Growing concerns about the fate of retired thoroughbred horses have been mounting since the story of Ferdinand, a 1986 Kentucky Derby and 1987 Breeders' Cup Classic champion, was killed last year in Japan and used for pet food.
Exceller, who outran Affirmed and Seattle Slew, becoming the only horse to defeat two Triple Crown winners, met a similar end. After a failed breeding career, Exceller was killed and sold as meat in Sweden.
Monique Koehler, an advertising agency owner, founded the Thoroughbred Retirement Foundation and got seed money for the program from a $200,000 fund-raiser held at Belmont Park in 1983.
When the foundation went looking for land, Ms. Koehler discovered that prison systems owned thousands of acres of land that were perfect for horses.
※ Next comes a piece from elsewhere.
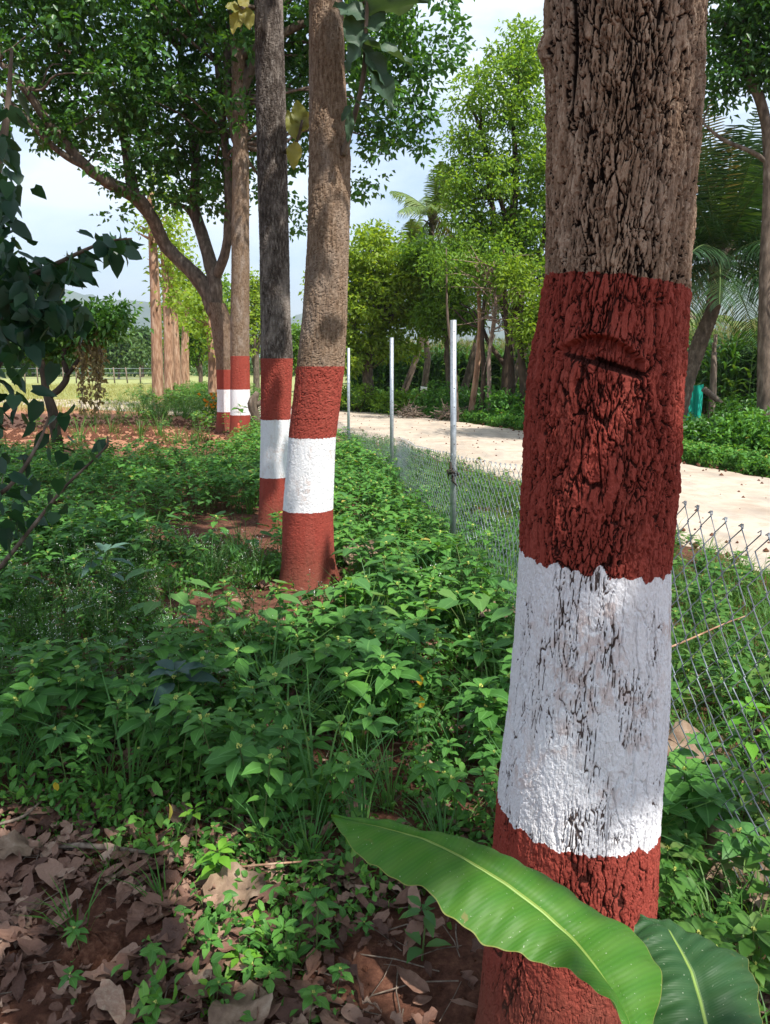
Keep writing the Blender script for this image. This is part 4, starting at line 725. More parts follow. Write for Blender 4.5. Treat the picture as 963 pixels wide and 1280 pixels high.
# teal shade cloth, posts at the field corner
YT = 18.5; c0, c1 = R_(830, 528, YT), R_(876, 528, YT); A = Acc(); nu = 30; u = np.linspace(0, 1, nu); top = R_(850, 480, YT)[2]; v = []
for z in np.linspace(.02, top, 9): v += [(c0[0]+(c1[0]-c0[0])*a_+0, YT+.05*math.sin(a_*19)+.02*math.sin(a_*47+z*3), z-.06*math.sin(a_*math.pi)*(z/top)) for a_ in u]
i = np.arange(8)[:, None]*nu+np.arange(nu-1)[None]; A.add(np.array(v), [np.stack([i, i+1, i+nu+1, i+nu], 2).reshape(-1, 4)]); A.add(np.array(v)+np.array([0, .012, 0]), [np.stack([i, i+1, i+nu+1, i+nu], 2).reshape(-1, 4)[:, ::-1]])
tag(A.obj('shade_cloth', [M['tarp']]), 'teal green shade cloth hung as a fence beside the maize', 'cloth')
for k, (x0, y0, x1, y1, w, lab) in enumerate([(887, 540, 893, 440, 8, 'thick weathered post leaning right beside the teal cloth'), (890, 530, 895, 418, 5, 'tall thin weathered post behind the leaning one'), (889, 520, 893, 428, 6, 'twin weathered post standing close behind the leaning one'), (880, 486, 910, 512, 7, 'short fallen post lying slantwise on the bushes')]):
    A = Acc(); s_, e_ = np.array(R_(x0, y0, 17.6+k*.12-(k == 3)*1.6)), np.array(R_(x1, y1, 17.6+k*.12-(k == 3)*1.6)); r = w/F*17.6/2; tube(A, [(0, 0, 0), (e_-s_)*.5+RNG.normal(size=3)*.03, e_-s_], [r, r*.95, r*.8], 9, 0, .2, sub=4); tag(A.obj('wooden_post', [M['wood']], loc=tuple(s_)), lab, 'post')

# ------------------------------------------------------------------ weeds: prototypes
def whorl(a, z, n, L_, ph, elev, kind='oval', asp=.64, mat=0, jit=.15, xy=(0, 0)):
    az = ph+np.arange(n)*2*math.pi/n+RNG.normal(size=n)*jit; el = elev+RNG.normal(size=n)*.15; d = np.stack([np.cos(az)*np.cos(el), np.sin(az)*np.cos(el), np.sin(el)], 1)
    pet = .12*L_; o_ = np.stack([np.full(n, xy[0]), np.full(n, xy[1]), np.full(n, z)], 1)+d*pet; l_ = L_*RNG.uniform(.8, 1.15, n)
    leaves(a, o_, d, np.stack([-d[:, 0]*.3, -d[:, 1]*.3, np.ones(n)], 1)+RNG.normal(size=(n, 3))*.12, l_, l_*asp, kind, mat)
def herb_proto(h, L_, nodes=3, top=5, bud=True):
    a = Acc(); lean = RNG.normal(size=2)*.12*h; tube(a, [(0, 0, 0), (lean[0]*.4, lean[1]*.4, h*.5), (lean[0], lean[1], h)], [.0032, .0026, .002], 4, 1, cap=False); ph = RNG.random()*6
    for k in range(nodes):
        f = .3+.5*k/max(1, nodes-1) if nodes > 1 else .5; whorl(a, h*f, 2, L_*(.75+.2*f), ph+k*1.57, .15, xy=(lean[0]*f, lean[1]*f))
    whorl(a, h*.93, 4, L_*1.05, ph+.4, .05, xy=lean*.93); whorl(a, h, top-2, L_*.7, ph+1.2, .35, xy=lean)
    if bud: v = rdir(14)*np.array([.007, .007, .005])+np.array([lean[0], lean[1], h+.005]); leaves(a, v, rdir(14, 1.5), rdir(14), .009, .006, 'diamond', 2)
    return a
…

That's when the idea of bringing together inmates who needed to learn a vocational trade and develop compassion for living creatures with horses desperate for respect and care was born.
The foundation also has partnerships with the Blackburn Correctional Facility in Lexington, KY and the Marion County Correctional Institution in Lowell, FL.
TRF provides homes for former racehorses at farms in Connecticut, Florida, Kentucky, Maryland, New Jersey, New Hampshire, New York, Vermont, Virginia and Wisconsin, and through private adoptions.
A hallmark of TRF is that many of its farms are at correctional facilities (like Walkill) or homes for troubled youths.
It's the best of both worlds for man and horse.
Lorenzo Parker, who is serving time for attempted robbery, now works with Quick Call at Walkill. As he said, "If you never make a million in life, at least you can stand next to a million."